To do:
Only the lines from the start of the data to the line containing "r.build('conduit', 'greenpipe', bld, smooth=True)", both included, should be output, exactly and without pictures.

Given material:
——

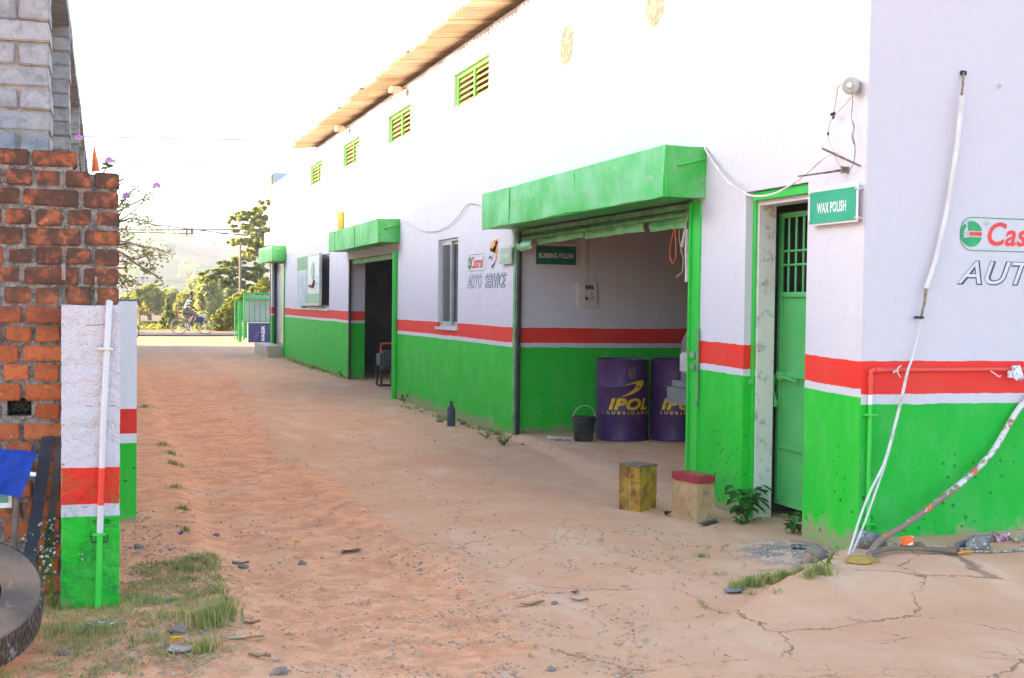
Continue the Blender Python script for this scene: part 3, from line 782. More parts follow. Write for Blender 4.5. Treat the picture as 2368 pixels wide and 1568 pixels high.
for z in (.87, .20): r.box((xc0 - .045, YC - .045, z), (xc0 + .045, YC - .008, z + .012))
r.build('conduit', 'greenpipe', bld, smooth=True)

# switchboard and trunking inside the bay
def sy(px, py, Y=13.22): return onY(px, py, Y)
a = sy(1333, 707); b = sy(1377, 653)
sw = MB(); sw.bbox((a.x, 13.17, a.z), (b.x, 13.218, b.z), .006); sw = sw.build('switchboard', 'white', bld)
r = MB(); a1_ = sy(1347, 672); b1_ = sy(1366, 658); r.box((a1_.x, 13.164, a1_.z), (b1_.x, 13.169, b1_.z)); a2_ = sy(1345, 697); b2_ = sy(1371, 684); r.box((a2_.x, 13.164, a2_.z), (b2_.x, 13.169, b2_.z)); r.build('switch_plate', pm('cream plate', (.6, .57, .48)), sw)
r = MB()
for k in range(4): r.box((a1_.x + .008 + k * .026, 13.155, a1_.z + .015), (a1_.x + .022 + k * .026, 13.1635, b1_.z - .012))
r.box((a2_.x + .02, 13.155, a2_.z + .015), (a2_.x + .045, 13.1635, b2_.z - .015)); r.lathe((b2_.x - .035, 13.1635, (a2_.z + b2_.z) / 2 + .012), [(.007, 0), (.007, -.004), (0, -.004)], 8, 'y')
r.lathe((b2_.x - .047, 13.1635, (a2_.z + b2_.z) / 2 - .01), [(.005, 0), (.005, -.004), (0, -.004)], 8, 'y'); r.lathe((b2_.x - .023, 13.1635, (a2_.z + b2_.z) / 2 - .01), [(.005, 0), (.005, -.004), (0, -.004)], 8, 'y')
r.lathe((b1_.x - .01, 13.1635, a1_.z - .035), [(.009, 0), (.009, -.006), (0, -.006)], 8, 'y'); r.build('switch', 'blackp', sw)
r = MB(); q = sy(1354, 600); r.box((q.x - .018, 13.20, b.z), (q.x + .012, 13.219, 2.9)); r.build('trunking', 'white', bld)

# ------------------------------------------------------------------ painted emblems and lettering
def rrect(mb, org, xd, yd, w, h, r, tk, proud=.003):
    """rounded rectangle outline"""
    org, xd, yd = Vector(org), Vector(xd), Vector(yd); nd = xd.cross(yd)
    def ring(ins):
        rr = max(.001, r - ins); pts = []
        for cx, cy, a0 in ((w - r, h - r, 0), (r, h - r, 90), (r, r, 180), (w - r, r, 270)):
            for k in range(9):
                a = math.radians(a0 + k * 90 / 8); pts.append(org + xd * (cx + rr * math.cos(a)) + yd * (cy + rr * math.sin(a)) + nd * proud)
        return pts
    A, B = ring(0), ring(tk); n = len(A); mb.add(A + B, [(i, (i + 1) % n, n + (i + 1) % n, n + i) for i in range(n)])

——

Result:
Continue the Blender Python script for this scene: part 3, from line 782. More parts follow. Write for Blender 4.5. Treat the picture as 2368 pixels wide and 1568 pixels high.
for z in (.87, .20): r.box((xc0 - .045, YC - .045, z), (xc0 + .045, YC - .008, z + .012))
r.build('conduit', 'greenpipe', bld, smooth=True)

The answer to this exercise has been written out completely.